(Exercise description) Please set the lines down again exactly, from the top of the entries through the line that contains "except Exception: pass".

==== Excerpted data ====

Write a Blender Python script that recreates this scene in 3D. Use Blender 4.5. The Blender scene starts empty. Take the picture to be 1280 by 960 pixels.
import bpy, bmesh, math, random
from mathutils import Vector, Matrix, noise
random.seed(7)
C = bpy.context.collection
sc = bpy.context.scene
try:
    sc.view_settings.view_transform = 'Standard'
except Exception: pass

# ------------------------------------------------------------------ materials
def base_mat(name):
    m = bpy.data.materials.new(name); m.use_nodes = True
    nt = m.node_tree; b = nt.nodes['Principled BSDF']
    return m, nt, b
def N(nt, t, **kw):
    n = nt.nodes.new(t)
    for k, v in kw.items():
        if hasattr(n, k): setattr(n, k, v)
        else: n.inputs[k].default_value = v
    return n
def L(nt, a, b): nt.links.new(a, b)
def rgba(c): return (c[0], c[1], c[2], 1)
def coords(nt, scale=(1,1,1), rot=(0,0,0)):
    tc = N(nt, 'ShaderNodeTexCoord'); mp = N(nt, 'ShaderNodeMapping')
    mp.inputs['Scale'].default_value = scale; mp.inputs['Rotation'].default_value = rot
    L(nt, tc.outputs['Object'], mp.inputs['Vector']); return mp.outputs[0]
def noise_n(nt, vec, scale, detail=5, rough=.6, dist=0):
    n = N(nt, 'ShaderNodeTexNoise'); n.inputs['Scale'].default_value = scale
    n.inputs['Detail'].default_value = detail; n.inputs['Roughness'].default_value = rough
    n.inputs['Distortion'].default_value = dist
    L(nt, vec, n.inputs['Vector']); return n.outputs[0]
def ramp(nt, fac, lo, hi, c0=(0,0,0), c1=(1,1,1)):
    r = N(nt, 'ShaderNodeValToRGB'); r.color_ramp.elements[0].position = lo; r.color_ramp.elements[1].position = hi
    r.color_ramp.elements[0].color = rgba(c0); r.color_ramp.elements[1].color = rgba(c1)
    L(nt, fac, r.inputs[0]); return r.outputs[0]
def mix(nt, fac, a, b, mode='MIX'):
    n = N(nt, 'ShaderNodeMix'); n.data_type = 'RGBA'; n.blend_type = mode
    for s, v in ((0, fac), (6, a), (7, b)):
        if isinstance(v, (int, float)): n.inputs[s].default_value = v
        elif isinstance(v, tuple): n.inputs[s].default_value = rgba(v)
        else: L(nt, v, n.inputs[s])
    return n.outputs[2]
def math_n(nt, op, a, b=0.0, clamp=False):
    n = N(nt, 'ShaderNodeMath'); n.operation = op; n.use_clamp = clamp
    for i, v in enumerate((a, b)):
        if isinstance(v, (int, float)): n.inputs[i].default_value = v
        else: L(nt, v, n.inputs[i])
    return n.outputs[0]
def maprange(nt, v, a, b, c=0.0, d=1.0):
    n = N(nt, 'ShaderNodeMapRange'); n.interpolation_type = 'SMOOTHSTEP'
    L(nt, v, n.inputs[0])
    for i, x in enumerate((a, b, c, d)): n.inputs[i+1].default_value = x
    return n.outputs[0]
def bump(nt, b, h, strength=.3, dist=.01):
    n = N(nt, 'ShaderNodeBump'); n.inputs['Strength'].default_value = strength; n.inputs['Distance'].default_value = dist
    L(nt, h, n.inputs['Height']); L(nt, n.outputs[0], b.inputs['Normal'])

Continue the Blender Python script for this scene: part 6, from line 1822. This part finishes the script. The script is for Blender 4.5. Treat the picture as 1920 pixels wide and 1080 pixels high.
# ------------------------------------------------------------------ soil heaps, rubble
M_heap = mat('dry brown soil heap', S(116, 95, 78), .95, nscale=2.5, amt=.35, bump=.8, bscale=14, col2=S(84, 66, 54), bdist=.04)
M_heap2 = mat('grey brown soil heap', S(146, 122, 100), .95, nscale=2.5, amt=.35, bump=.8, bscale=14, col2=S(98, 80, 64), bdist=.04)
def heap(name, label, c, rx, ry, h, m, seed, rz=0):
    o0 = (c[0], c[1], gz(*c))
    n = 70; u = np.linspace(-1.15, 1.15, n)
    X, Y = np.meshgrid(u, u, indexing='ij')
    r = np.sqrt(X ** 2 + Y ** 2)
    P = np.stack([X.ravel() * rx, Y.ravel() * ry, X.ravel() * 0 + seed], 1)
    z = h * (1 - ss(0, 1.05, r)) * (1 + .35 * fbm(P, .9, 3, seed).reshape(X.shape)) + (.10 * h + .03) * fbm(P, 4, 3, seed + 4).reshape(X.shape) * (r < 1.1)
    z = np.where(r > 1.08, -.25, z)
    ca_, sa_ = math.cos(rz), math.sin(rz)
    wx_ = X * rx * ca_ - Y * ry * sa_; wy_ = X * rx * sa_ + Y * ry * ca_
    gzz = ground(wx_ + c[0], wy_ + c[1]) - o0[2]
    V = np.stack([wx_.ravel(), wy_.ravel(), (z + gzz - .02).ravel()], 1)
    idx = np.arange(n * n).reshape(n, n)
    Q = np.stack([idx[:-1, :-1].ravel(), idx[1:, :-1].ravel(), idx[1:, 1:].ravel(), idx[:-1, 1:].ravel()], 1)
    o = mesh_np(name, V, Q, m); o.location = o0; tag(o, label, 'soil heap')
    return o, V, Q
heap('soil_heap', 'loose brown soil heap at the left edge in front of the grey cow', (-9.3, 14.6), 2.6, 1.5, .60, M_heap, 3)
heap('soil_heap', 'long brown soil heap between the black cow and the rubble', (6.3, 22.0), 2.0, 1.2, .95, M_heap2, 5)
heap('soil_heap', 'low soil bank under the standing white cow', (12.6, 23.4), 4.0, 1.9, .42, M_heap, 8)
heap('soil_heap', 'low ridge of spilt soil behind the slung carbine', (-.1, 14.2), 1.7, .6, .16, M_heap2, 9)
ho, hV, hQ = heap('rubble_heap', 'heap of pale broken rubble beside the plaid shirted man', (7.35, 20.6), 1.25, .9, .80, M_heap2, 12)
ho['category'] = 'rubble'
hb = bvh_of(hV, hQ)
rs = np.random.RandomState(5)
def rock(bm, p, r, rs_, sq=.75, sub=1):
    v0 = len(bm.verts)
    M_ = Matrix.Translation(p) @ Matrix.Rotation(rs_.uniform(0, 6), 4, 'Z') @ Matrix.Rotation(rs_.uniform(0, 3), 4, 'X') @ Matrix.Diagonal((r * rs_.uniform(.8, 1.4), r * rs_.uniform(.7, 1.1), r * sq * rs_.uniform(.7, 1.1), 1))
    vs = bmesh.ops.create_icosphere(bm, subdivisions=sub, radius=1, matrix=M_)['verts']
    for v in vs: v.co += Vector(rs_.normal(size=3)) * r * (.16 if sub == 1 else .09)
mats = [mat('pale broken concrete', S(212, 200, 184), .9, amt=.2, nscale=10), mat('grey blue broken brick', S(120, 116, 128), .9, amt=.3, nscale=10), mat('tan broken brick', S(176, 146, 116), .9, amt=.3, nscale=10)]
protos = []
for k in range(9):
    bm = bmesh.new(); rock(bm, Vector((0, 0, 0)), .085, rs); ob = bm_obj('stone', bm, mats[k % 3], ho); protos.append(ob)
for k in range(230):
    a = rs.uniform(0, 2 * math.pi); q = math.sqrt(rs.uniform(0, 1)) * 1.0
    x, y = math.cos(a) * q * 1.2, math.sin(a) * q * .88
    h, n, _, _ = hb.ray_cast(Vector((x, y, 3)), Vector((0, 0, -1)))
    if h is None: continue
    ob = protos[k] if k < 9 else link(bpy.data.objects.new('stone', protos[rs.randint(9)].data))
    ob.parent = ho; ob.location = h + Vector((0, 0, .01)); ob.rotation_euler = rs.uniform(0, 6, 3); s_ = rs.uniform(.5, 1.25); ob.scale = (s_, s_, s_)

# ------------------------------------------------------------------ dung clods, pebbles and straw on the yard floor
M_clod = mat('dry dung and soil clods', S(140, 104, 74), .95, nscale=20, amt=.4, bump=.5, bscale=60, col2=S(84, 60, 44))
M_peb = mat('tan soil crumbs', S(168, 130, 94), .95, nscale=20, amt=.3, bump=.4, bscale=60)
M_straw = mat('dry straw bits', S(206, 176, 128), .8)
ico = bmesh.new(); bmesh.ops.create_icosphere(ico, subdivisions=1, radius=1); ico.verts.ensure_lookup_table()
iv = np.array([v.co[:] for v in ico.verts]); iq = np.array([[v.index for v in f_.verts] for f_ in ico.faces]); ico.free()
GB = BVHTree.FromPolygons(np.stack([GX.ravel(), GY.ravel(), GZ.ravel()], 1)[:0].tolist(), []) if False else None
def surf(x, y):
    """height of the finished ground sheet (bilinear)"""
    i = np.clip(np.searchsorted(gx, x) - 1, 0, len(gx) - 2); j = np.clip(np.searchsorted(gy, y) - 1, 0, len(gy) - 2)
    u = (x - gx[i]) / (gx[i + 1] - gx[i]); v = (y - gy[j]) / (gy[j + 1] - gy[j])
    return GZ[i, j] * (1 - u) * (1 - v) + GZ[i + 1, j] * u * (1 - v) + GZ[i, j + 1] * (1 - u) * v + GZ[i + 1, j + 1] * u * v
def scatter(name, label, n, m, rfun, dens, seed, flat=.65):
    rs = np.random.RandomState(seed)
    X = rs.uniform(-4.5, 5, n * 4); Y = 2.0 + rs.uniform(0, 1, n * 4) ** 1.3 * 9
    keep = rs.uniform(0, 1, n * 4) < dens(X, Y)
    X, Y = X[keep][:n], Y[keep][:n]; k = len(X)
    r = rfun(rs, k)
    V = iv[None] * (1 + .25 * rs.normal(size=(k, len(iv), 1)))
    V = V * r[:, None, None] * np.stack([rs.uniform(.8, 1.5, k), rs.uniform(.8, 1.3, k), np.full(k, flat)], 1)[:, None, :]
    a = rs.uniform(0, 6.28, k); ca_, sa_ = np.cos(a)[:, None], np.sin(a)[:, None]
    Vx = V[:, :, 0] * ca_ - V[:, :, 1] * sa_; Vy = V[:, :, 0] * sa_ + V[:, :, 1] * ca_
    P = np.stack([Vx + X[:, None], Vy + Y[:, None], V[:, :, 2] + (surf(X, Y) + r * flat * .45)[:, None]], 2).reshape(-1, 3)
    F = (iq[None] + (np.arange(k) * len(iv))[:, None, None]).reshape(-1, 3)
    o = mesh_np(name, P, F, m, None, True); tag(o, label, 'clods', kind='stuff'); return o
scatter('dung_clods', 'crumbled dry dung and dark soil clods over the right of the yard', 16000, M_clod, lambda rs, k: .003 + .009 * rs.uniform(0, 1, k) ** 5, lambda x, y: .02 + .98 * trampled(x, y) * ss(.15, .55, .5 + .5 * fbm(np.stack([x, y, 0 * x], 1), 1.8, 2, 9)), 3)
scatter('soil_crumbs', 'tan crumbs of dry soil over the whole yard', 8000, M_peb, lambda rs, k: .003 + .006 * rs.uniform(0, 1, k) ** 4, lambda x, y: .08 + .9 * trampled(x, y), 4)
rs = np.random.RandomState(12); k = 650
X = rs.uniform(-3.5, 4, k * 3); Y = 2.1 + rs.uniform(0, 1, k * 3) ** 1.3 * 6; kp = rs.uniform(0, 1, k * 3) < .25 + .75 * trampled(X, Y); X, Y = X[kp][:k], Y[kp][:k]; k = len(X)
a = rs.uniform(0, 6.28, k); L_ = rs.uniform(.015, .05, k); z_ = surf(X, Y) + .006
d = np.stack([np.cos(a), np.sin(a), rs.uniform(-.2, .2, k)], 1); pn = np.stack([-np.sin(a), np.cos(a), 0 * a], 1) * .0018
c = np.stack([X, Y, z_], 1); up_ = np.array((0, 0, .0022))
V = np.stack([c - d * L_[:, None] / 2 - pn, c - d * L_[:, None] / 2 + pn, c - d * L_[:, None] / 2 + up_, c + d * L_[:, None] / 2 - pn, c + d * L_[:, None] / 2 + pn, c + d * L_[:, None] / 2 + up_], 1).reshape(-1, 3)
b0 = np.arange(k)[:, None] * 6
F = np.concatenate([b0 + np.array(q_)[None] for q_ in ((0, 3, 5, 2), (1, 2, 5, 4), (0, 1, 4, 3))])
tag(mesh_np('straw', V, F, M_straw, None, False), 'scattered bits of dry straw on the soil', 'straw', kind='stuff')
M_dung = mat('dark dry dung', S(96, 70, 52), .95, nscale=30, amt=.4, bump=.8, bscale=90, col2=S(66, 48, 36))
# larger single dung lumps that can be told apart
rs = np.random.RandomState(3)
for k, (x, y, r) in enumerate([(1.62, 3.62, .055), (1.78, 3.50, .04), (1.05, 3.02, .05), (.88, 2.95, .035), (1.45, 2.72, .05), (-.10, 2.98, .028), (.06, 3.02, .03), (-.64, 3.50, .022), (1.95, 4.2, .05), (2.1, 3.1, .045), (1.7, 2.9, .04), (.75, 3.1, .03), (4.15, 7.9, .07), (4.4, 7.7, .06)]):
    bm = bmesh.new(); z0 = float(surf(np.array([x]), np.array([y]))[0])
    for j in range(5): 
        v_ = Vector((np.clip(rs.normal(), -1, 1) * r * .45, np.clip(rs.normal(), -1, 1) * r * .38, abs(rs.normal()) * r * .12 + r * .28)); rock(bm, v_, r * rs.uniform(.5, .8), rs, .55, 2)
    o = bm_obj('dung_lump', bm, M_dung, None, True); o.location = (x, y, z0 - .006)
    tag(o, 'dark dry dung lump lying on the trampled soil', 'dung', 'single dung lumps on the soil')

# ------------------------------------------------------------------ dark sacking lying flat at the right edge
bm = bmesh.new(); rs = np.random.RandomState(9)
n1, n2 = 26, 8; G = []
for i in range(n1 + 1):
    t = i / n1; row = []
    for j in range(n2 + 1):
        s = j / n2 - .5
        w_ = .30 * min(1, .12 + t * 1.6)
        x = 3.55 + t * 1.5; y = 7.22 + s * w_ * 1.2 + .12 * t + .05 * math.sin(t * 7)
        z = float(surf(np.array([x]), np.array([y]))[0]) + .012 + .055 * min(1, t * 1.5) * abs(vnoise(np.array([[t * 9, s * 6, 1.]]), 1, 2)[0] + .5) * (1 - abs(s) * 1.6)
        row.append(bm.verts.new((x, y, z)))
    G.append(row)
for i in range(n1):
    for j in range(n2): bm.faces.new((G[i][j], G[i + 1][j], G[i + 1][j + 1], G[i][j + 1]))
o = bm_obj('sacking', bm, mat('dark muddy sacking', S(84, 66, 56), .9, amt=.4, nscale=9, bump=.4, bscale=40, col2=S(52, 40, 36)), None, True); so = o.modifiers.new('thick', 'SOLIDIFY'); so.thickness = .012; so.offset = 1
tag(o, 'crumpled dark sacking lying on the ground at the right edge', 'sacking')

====

(Answer for this exercise)
Write a Blender Python script that recreates this scene in 3D. Use Blender 4.5. The Blender scene starts empty. Take the picture to be 1280 by 960 pixels.
import bpy, bmesh, math, random
from mathutils import Vector, Matrix, noise
random.seed(7)
C = bpy.context.collection
sc = bpy.context.scene
try:
    sc.view_settings.view_transform = 'Standard'
except Exception: pass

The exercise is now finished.